Herhangi bir görüşme yapılmadan sınır dışı edilecek olması YUKK ve 1951 sözleşmesine aykırılık teşkil etmektedir. Şöyle ki; YUKK 62. Madde dışında da YUKK 55. Maddenin 1. Fıkrası uyarınca sınır dışı edilemeyecekler arasında ülkesine gönderildiği takdirde onur kırıcı cezaya veya muameleye maruz kalacaklar sayılmıştır. Ülkesindeki durum göstermektedir ki, ülkesine gönderilmesi halinde insanlık dışı muameleye maruz kalacaktır..
Ayrıca kararda müvekkilime hiç tebliğ edilmemiş başvurunun geri çekilmiş sayılması kararından söz edilmektedir. Bu karara itiraz etmediği bildirilmiş ve buna binaen sınırdışı kararı verilmiştir. Tebligat kurallarına uygun olmadan verilmiş bu sınır dışı kararı da hukuka aykırıdır.
Yukarıda belirtilen açıklamalar, ulusal ve uluslararası mevzuat ve içtihat müvekkilim hakkında alınmış sınır dışı kararı ve buna bağlı verilen terke davet kararı açıkça hukuka aykırıdır.

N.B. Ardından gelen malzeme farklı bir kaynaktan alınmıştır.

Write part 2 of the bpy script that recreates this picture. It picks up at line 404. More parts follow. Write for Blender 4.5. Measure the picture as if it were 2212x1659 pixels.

Ülkeden 15 gün içinde çıkmazsa sınır dışı işleminin uygulanacağı söylenmiş olup bu kararın uygulanması halinde telafisi imkansız zararlar doğacaktır.
6458 sayılı YUKK’un idari itiraz ve yargı yolunu düzenlemeyen 80. maddesinin 1. fıkrasının (e) bendi ve sınır dışı etme kararını düzenleyen 53. maddesinin 3. fıkrası uyarınca göre itiraz süreci boyunca ülkede kalmasına izin verilmelidir.
HUKUKİ NEDENLER : 948 tarihli İnsan Hakları Evrensel Bildirgesi, Avrupa İnsan Hakları Sözleşmesi, 6458 sayılı Yabancılar Ve Uluslararası Koruma Kanunu, 1951 tarihli Cenevre Sözleşmesi (Mültecilerin Hukuki Statüsüne Dair Sözleşme), T.C. Anayasası 7201 sayılı Tebligat Kanunu, 25.01.2012 tarihli 28184 sayılı R.G.’de yayınlanan Tebligat Kanununun Uygulanmasına Dair Yönetmelik, 2577 sayılı İdari Yargılama Usul Kanunu konu ile ilgili diğer ulusal ve uluslararası tüm mevzuat, Anayasa madde 10, 12, 16, 17, 23. ve ilgili yasal mevzuat.
HUKUKİ DELİLLER : Karşı delil ve ek delil sunma hakkımız saklı kalmak kaydı ile; İlgili karar, Mülteci-sığınmacı dosyası, tanık, yemin, keşif, bilirkişi incelemesi, imza incelemesi, isticvap ve her türlü yasal delil.
NETİCE-İ TALEP : Yukarıda izah olunan tüm bu sebepler ve Sayın Mahkeme’nizce re’sen nazara alınacak diğer hususlarla birlikte; fazlaya ve sair hususlara ilişkin tüm dava, talep ve delil ileri sürme haklarımız saklı kalarak;
- Davamızın KABULÜNE,
- Müvekkilin mali durumu gereği adli yardım talebimizin kabulüne,
- Telafisi güç veya imkansız zararların doğabileceğinin aşikar olması sebebiyle; karşı tarafın savunması beklenmeksizin veya savunma sürelerinin kısaltılması ile, gerekirse memur eliyle tebligat işlemlerinin yapılması suretiyle YÜRÜTMENİN DURDURULMASINA
- Davalı idarenin sınır dışına ve terke davete ilişkin idari işlemin İPTALİNE,
- İdarenin bu dava kapsamında alacağı kararların bir nüshasının yazılı olarak tarafımıza ibraz edilmesine,
- Yargılama giderleri ve vekalet ücretinin davalıya yükletilmesine,
karar verilmesini bilvekale talep ederiz.